Queremos entonces desarrollar al máximo estas vivencias. No tenemos miedo: queremos llegar al fondo de ese pozo negro, queremos expresar esa seguridad en nosotros mismos, queremos plasmar nuestros cariños, nuestras pasiones, nuestro más profundo ser... pero sólo unos pocos tienen fuerza para expresarlo con validez universal. Y a esos pocos se les llama artistas. Y en ese mundo nuevo que hemos creado, ser artista es ser sumo hacedor, es tener la capacidad expresiva de los sentimientos supremos, es expresarse al unísono con la naturaleza, es tener su fuerza y su madurez, es tener su capacidad de ser eterno. Y así el nuevo artista adquiere el carácter de los sacerdotes del mundo antiguo y la religión de los nuevos tiempos se convierte en el sentido, en el culto a la naturaleza, a nuestra naturaleza. Y su rito es el arte.

Es el canto de Brangäne del II Acto del Tristán, que estoy escuchando mientras escribo estas líneas: Esa voz (¡Hay que vigilar! ¡Hay que vigilar!) y el tono de la misma son geniales porque parece que se respiran en la noche profunda, parece que salen de nuestra propia noche, parece que surgen del bosque, que sobrevuelan por encima de las copas de sus árboles, que expresan lo más profundo de la naturaleza, lo más profundo de la naturaleza humana. La música habla de la identificación del hombre con la tierra, con el aire, con el agua, la música habla de nuestra más profunda naturaleza. Y en esa profunda aspiración a lo más profundo, Tristán se encuentra solo, cara a cara con la nada, que es la esencia del mundo, de su mundo.

Llegados a este punto, nos detenemos en nuestras meditaciones.
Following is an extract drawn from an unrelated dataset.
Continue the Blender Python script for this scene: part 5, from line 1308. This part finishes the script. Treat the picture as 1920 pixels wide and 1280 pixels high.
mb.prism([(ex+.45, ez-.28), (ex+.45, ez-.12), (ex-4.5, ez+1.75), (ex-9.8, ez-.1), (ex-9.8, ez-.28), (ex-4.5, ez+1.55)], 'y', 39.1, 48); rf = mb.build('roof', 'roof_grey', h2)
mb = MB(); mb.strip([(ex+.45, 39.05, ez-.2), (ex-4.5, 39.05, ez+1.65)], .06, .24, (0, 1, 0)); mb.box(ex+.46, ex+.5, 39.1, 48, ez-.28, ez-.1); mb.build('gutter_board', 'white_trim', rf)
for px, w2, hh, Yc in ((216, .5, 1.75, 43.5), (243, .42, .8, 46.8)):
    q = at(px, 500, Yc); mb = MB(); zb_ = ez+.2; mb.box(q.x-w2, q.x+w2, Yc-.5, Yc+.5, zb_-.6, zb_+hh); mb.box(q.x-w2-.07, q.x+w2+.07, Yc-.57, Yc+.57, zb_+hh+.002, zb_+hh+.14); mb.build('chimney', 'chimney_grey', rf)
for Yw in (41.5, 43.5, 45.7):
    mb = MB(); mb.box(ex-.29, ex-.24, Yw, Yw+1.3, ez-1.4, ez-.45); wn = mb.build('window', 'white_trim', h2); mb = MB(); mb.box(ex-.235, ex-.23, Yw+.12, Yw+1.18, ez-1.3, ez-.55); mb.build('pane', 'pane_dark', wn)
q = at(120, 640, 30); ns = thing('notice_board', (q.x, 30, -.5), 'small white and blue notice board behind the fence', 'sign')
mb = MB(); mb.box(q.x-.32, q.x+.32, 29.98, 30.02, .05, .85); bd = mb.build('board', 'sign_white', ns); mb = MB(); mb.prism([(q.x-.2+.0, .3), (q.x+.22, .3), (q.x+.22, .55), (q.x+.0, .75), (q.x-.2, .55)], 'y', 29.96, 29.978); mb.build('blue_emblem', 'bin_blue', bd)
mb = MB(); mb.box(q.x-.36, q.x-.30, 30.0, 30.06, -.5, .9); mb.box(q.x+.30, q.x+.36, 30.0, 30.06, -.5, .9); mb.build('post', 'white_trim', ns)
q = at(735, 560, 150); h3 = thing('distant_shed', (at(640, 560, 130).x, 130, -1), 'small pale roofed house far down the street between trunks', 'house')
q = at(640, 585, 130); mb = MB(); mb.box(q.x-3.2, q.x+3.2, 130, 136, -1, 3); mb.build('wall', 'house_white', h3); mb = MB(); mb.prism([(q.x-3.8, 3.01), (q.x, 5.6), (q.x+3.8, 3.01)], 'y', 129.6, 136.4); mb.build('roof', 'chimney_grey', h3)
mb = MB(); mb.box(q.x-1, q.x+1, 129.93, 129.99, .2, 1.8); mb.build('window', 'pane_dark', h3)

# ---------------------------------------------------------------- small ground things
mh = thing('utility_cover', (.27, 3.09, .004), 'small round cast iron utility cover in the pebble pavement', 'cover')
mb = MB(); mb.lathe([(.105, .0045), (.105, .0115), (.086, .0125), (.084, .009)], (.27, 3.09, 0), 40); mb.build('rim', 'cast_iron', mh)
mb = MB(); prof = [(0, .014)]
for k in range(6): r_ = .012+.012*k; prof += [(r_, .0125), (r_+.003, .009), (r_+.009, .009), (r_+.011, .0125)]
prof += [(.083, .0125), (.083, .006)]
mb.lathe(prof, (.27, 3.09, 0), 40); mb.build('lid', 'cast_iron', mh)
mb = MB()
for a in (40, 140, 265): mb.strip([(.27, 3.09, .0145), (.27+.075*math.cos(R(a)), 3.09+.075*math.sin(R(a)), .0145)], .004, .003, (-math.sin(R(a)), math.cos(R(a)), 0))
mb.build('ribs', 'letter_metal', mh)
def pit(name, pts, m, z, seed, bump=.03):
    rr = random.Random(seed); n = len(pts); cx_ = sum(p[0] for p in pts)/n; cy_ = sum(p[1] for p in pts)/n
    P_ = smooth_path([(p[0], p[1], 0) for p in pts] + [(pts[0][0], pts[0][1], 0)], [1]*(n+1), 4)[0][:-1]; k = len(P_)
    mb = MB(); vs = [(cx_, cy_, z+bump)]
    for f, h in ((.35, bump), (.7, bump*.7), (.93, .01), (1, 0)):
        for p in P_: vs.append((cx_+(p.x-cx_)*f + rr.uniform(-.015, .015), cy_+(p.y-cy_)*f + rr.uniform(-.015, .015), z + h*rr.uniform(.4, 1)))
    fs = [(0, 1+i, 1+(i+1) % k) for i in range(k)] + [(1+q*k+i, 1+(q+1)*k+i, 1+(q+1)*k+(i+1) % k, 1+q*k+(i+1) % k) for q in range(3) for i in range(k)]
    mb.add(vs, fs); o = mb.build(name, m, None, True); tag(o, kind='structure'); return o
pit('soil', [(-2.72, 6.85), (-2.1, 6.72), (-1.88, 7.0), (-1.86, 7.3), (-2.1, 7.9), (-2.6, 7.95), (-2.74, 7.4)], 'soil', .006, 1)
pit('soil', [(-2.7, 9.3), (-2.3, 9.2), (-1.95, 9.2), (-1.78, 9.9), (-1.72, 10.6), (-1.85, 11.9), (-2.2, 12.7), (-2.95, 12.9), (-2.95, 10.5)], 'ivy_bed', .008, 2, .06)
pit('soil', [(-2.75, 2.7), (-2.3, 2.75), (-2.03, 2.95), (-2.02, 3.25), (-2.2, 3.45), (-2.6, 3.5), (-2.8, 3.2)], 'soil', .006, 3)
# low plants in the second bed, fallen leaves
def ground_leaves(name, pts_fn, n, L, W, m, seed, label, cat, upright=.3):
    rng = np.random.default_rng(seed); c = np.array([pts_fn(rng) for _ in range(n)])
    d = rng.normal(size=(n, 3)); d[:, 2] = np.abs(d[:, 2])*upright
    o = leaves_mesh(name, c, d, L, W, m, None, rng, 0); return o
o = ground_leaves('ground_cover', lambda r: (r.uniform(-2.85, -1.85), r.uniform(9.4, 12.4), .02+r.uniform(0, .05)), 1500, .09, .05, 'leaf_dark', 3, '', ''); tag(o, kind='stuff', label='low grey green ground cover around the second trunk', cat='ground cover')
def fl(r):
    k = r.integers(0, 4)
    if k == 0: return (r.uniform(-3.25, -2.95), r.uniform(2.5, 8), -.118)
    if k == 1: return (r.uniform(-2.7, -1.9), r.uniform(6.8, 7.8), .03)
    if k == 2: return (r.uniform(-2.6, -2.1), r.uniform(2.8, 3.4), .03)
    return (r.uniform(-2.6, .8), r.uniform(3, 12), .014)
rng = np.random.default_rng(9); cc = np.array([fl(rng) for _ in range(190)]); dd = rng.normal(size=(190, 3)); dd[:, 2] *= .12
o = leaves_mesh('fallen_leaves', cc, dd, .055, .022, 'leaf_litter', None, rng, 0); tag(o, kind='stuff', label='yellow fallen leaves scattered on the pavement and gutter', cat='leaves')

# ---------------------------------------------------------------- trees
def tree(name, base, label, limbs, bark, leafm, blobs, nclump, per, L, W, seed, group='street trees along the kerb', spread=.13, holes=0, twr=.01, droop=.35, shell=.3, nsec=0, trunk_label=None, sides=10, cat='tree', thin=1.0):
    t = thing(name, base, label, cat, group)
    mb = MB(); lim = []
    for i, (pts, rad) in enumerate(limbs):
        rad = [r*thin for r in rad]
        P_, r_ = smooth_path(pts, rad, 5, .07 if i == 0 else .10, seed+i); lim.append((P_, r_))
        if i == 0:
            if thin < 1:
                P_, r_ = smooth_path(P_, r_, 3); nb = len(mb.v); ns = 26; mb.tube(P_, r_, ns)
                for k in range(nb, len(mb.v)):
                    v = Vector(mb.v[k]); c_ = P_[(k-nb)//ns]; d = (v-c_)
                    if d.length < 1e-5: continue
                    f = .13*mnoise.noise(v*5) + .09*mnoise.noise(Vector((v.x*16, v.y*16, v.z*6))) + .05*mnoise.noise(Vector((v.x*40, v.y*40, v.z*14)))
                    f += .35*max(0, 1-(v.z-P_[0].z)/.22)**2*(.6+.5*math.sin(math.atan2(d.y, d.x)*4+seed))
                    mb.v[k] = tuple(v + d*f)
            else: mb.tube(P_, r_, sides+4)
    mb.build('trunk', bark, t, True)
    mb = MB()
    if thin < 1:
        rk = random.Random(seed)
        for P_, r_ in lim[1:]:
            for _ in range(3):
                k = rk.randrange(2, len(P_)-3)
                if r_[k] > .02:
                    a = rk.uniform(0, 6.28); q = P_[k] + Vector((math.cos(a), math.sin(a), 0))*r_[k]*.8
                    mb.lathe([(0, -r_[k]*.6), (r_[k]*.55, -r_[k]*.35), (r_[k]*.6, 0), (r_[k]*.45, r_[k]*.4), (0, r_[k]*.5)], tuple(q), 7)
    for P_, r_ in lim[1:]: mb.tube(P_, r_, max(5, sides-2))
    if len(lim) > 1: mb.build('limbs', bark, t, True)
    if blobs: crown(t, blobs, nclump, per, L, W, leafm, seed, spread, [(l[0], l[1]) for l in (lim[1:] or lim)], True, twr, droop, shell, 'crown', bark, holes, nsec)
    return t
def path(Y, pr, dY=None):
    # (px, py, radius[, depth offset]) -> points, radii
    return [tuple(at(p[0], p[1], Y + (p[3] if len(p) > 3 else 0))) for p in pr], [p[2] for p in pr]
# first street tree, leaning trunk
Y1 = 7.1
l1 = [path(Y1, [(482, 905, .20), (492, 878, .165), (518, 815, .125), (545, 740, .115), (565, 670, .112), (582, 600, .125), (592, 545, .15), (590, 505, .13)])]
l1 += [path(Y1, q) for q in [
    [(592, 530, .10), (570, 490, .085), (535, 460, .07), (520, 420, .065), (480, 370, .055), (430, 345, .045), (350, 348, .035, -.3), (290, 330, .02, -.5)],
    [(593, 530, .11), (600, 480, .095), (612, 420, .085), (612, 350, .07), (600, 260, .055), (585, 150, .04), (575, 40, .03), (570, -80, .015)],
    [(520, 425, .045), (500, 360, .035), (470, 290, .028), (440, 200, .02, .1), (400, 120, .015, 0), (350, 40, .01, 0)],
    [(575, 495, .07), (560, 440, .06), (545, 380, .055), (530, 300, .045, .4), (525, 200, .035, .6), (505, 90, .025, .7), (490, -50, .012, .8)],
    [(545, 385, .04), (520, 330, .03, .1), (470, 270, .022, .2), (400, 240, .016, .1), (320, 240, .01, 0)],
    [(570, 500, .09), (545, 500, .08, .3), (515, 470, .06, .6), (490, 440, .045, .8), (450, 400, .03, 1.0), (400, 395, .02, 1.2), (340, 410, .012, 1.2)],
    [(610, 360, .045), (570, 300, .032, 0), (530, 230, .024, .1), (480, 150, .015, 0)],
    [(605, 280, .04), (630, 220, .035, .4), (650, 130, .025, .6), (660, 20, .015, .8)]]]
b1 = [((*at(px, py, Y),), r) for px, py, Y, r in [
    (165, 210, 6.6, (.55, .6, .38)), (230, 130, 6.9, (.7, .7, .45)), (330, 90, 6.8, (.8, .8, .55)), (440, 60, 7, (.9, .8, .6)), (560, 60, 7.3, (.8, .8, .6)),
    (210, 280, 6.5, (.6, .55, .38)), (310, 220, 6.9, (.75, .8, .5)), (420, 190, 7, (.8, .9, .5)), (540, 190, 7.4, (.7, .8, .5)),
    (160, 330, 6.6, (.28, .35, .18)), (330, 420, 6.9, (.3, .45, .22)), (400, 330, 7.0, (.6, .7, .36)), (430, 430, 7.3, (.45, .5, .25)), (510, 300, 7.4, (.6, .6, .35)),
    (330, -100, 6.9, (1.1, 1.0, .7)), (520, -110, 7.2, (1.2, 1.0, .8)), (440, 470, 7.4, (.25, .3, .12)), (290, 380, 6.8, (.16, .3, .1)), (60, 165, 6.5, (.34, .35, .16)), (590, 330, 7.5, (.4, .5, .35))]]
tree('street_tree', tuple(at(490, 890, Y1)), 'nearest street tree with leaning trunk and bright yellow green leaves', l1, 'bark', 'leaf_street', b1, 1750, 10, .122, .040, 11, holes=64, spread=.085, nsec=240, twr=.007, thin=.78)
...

Volvemos la cabeza hacia atrás y miramos a los que nos siguen: Siguen hablando de negocios, de dinero, de partidos políticos, de grupos de presión, de copar ministerios, de organizar operaciones financieras y nos llaman para atraernos a sus filas, despertando en nosotros la ambición del poder. Y no pueden comprender que ya no hablamos el mismo lenguaje, que los coqueteos de la juventud, que las ilusiones y el vacío subsiguiente pasaron ya, que no necesitamos ya chapas ni de distintivos que colgar en el pecho para diferenciarnos de los demás, que nuestro esquema es, ya, otro, que el sistema en general y todo su montaje ha dejado de interesarnos. En suma, que para nosotros ellos han muerto y sus ciudades no son ya sino un inmenso camposanto, y que cada piso de esos gigantescos edificios, un nicho de esos igualmente gigantescos cementerios.

La diferencia entre todos ellos se ha difuminado en una pastosa masa intermedia: las izquierdas se han unido a las derechas, los banqueros a los socialistas, los sacerdotes a los paganos, y de toda esa amalgama ha surgido un nuevo ser, el gran hipócrita, el desvergonzado hipócrita de nuestro mundo moderno. Sólo una revolución que fuese contra el sistema, sólo una revolución que trajera al nuevo hombre que ha surgido de la naturaleza, con la fuerza de la naturaleza, con la mentalidad de la naturaleza, podría interesarnos. Y esa revolución no hablaría de urnas, ni se establecería en los parlamentos, como no se desarrollaría en las ciudades: Esa revolución hablaría de arte, y nacería al aire libre, entre el cielo y el mar, en absoluta libertad.

José Tordesillas.


No se nada de este tipo, pero entendía bastante de todo.